US: Time to go for a walk.

HER: I don’t want to.

US: Not up for discussion. We’re going.

HER: I’m tired.

US: How can you be tired? The only time you stood up today was to steal my phone after the laptop and the iPad died.

HER: I really need to take a nap.

US: So do I. I’ve needed to take a nap for a decade, but you don’t hear me complaining.

This goes on for a while. Sometimes we win, but not really because we spend the entire walk begging her to walk and it sucks all the fun out of it.

But since school gym class and all extra-curricular athletic activities have been suspended (sorry, virtual P.E., you’re just not the same), we’ve been taking a mile-and-a-half walk in Central Park every day. That may not sound like a big deal to parents who can get their kids to scale Mount Everest with nary an argument, but for us it’s huge.

The walk is my favorite time of day. It’s our transition from yet another Corona-day into yet another Corona-night. We get some fresh air (as much as you can in a homemade bandana mask) and move a little, and no one’s looking at a screen.
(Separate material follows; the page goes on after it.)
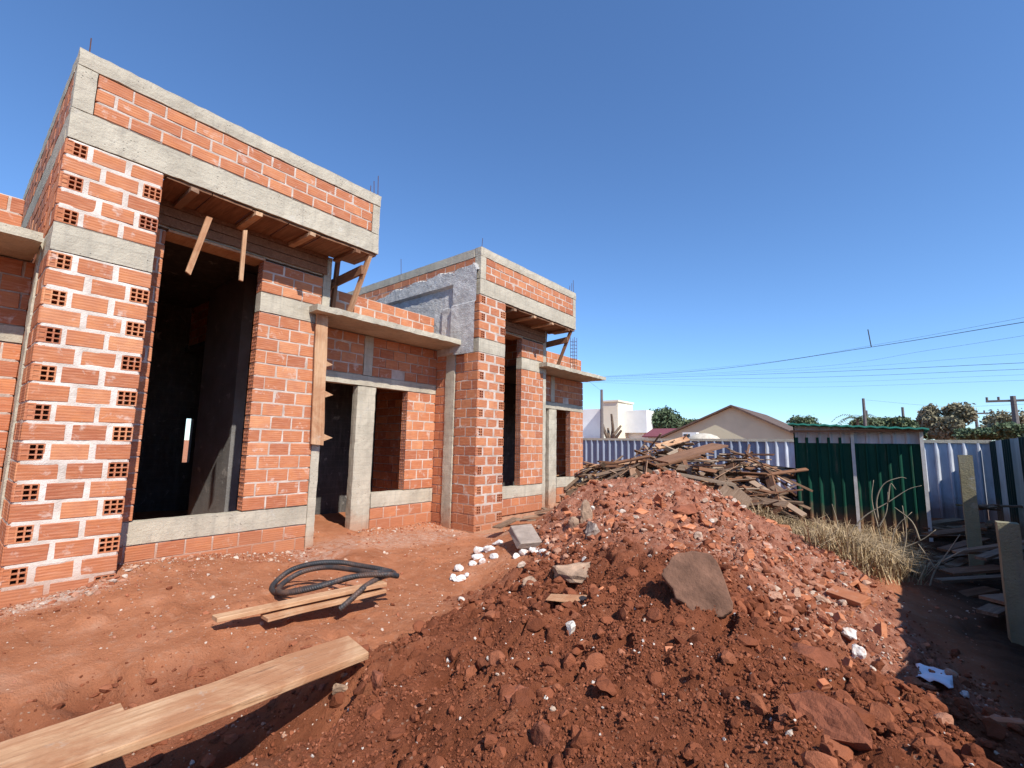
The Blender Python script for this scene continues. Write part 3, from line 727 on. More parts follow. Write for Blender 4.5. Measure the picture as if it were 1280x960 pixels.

We chat and look at the tulips and listen to the birds. It’s really quite pleasant except when I have to bark “Six feet!” to some jerk who isn’t obeying the rules.

Cooking: My husband and I like to cook, but we don’t. We eat takeout every night. It’s actually worse than that. We cook for our daughter every night and then we eat takeout. Relax, okay? We’re not running a gulag. We sit with her while she eats and talk about her day and all that. We just don’t eat at the same time. And that’s on me. If it were up to my husband, we’d have dinner as a family every night. But after I’ve worked all day, picked up our daughter from school, cooked for her, played with her, asked her to brush her teeth for the zillionth time, and kissed her goodnight, I need a little adults-only time. One hour to sit on the couch, watch “Curb Your Enthusiasm”, and eat food I didn’t cook.

But now most of the places we order from are closed, so we’re cooking nearly every night. Nothing fancy, just baked ziti, quesadillas, stir fry, burgers — and my daughter wants in on all of it. She and I have always baked together, but her role was mostly measuring out cups of flour and teaspoons of vanilla. She’s taken it to the next level.

The other night she made spaghetti sauce by herself (mostly). I can’t handle anyone needing stitches right now, so I helped with the prep but that was it. She’s whipping up guacamole and scrambling eggs like nobody’s business. The other day, she fixed her own lunch — a bowl of homemade mac and cheese. Next time she won’t use three cups of milk and an entire stick of butter, but we’re getting there. And for all of you whose offspring emerged from the womb preparing coq au vin — félicitations.

Will any of this last once our long national nightmare is over? All I can tell you is the instant my beloved neighborhood Indian restaurant re-opens, I’ll be on the horn ordering chicken tikka masala, and our cleaning lady will be welcomed back. As for the rest of it, the answer is the same as it is for pretty much everything right now: we’ll see.

In the meantime, I’d highly recommend checking out “Major League”.